ŚwiatPrezydent zapowiada wysłanie dodatkowych wojsk do Libanu

Prezydent zapowiada wysłanie dodatkowych wojsk do Libanu

Prezydent Francji Jacques Chirac zapowiedział wysłanie do sił ONZ na południu Libanu dodatkowo 1,6 tys. żołnierzy. Oznacza to, że kontyngent francuski w tych siłach będzie liczył 2 tys. żołnierzy. Francja chce też zachować dowodzenie.

Zgodnie z rezolucją Rady Bezpieczeństwa ONZ stacjonujące obecnie w Libanie siły pokojowe ONZ (UNIFIL) mają zostać zwiększone z 2 tys. do 15 tys. żołnierzy; będą pilnować przestrzegania rozejmu między Izraelem i szyickim Hezbollahem.

W siłach ONZ w Libanie, którym przewodzi Francja, służy obecnie około 400 francuskich żołnierzy; 200 wysłano niedawno w ramach wzmacniania UNIFIL po ostatnim konflikcie Izraela z Hezbollahem.

Włochy, których kontyngent w Libanie będzie liczył od 2 do 3 tysięcy żołnierzy i ma stanowić jedną trzecią wojsk z Europy, zadeklarowały gotowość dowodzenia zwiększanymi obecnie siłami UNIFIL.

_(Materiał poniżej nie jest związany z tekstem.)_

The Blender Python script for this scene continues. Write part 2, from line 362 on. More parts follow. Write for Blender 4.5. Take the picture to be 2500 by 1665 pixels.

Chirac oświadczył jednak w transmitowanym przez telewizję przemówieniu, że Francja ma nadzieję zachować dowodzenie tymi siłami, "jeśli będą sobie tego życzyć Narody Zjednoczone". Powiedział też, że ONZ udzieliła "wszystkich gwarancji, o które zabiegała Francja".

Reuter pisze, że Francja zdecydowała się wysłać więcej wojsk na południe Libanu po uzyskaniu od ONZ zapewnień, dotyczących uprawnień UNIFIL w zakresie bronienia się w razie ataku oraz prawa użycia siły w obronie ludności cywilnej.

We wtorek francuski "Le Monde" pisał, powołując się na kopię 21- stronnicowego, poufnego dokumentu, w którym przedstawiono ogólne zasady funkcjonowania zwiększonych sił UNIFIL w Libanie, że choć ich działania mają być czysto defensywne, to "w razie konieczności" będą mogły "użyć stosownej siły". Głównym zadaniem będzie jednak zapobieganie jakiejkolwiek agresji w strefie buforowej na południu Libanu.

"Błękitne hełmy" dostaną być może pozwolenie rozbrojenia bojówek, które staną im na drodze, nie będą mogły jednak aktywnie poszukiwać broni Hezbollahu - pisała francuska gazeta.